Novotny v. State

182 Wis. 304 | Wis. | 1923

Rosenberry, J.

On the appeal of the defendant Thoma the sole, question is, Did Thoma destroy mash while the premises were being searched by the police officers? As is set out in the statement of facts, the destruction of the fluids in question took place in the absence of the police officer. No search was begun. No service of the search warrant had been made. No one in fact knew that'the police officer who came to the door of the Frank Kinderman home had a search warrant. Under the facts disclosed by the testimony of the police officers, they might or. might not have returned to the premises for a search. It appears, therefore, that the defendant Thoma did not destroy any fluids upon the premises in question while it was being searched. His conduct in no way answers the calls of the statute, and while it may be reprehensible it cannot be punished under the statute in question.

The defendant Novotny was convicted of transporting intoxicating liquor under sub. (3), sec. 1543, Stats., which provides:

“After this act becomes operative, the manufacture, sale or transportation of intoxicating liquors, as herein defined, within, the importation thereof into, or the exportation thereof from the state of Wisconsin, except as may be herein or hereafter provided, is hereby prohibited.”

It is undisputed that the defendant Novotny assisted in carrying the keg of moonshine, which was intoxicating liquor, from the cellar of the Kinderman home across the driveway to the Hoffman place next door and leaving it there in the woodshed. The premises consisted of adjoining lots with a driveway between. Do these acts constitute “transportation” within the meaning of this section ? That this act would not in modern popular thought be conceived of as transportation may be admitted.
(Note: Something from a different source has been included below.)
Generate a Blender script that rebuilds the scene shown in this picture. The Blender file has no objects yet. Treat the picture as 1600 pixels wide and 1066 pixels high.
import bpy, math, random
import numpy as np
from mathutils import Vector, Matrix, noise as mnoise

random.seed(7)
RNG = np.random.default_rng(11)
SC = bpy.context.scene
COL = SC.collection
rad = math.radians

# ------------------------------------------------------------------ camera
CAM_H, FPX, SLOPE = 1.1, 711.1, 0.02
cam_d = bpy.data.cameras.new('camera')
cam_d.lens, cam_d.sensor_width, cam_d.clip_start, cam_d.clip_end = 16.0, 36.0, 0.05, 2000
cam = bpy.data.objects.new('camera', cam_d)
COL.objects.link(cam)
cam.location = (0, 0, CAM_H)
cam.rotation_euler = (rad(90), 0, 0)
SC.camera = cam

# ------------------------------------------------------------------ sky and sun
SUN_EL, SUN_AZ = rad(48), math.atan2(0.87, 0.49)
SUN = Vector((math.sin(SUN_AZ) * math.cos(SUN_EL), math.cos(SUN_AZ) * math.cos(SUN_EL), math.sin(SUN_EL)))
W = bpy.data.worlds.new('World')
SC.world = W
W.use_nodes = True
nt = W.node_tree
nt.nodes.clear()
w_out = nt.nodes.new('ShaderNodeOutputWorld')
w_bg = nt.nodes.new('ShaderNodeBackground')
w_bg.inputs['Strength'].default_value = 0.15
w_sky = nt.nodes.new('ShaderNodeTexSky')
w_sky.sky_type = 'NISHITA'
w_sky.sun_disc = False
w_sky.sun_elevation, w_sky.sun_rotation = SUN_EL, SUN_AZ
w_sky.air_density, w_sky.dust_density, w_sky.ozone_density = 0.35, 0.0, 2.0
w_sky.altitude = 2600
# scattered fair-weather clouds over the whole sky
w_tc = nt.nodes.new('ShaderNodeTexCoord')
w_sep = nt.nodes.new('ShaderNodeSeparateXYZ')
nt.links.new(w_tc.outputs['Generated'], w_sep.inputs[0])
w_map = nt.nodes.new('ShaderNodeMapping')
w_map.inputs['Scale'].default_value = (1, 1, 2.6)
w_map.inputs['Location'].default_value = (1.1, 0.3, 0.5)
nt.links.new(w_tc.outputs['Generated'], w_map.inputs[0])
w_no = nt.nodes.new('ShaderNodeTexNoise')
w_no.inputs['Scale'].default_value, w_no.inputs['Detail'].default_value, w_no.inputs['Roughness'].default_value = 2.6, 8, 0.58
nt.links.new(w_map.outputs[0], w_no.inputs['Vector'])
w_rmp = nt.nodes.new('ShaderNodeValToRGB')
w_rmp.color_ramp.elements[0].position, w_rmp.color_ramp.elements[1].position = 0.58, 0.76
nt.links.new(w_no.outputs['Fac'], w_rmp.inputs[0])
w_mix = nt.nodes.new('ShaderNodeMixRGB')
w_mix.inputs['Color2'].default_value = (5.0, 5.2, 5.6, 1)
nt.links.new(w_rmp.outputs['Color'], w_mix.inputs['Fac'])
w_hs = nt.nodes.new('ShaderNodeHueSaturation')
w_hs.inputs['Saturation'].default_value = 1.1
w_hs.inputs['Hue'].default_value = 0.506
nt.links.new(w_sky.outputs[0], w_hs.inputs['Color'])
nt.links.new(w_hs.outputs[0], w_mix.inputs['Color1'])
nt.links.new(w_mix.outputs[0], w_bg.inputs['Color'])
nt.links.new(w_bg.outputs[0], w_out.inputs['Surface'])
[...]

The question is, *308however, What did the legislature mean by the use of this word in sub. (3)? Etymologically, the meaning of the word exactly describes the act performed by the defendant Novotny. Talcing into consideration the purpose of the legislature in the enactment of this statute, we have no doubt that it includes within its meaning an act such as that performed by the defendant Novotny. The act “shall be liberally construed to the end that the use of intoxicating liquors as a beverage be prevented.” ' Sub. (33). Novotny carried the intoxicating liquor from the premises of one person to and left it upon the premises of another. If this is not transportation, could it be said that it would be transportation to take it upon the premises of a second, third, fourth, or hundredth neighbor? It is argued on behalf of the defendant Novotny that he merely moved it about and handled it and did not transport it within the meaning of the statute. Without attempting to define the meaning of the word, we are of the opinion that the word “transportation” as used in sub. (3) includes an act whereby a person takes from the premises of one intoxicating liquor and carries it upon and leaves it upon the premises of another, whether or not it is for purposes of sale. Transportation for any purpose is forbidden by the section.

Reference is made to the following cases, which bear upon the question: Cunard S. S. Co. Ltd. v. Mellon, 284 Fed. 890; Sager v. Comm. 134 Va. 732, 114 S. E. 590; McNeil v. State, 93 Tex. Crim. Rep. 259, 247 S. W. 536; Miller v. Comm. 135 Va. 597, 115 S. E. 512; Steinwach v. Comm. 197 Ky. 262, 246 S. W. 795.

By the Court. — Judgment as to the defendant Tkoma, is reversed, with directions to discharge the defendant. Judgment against the defendant Novotny is affirmed.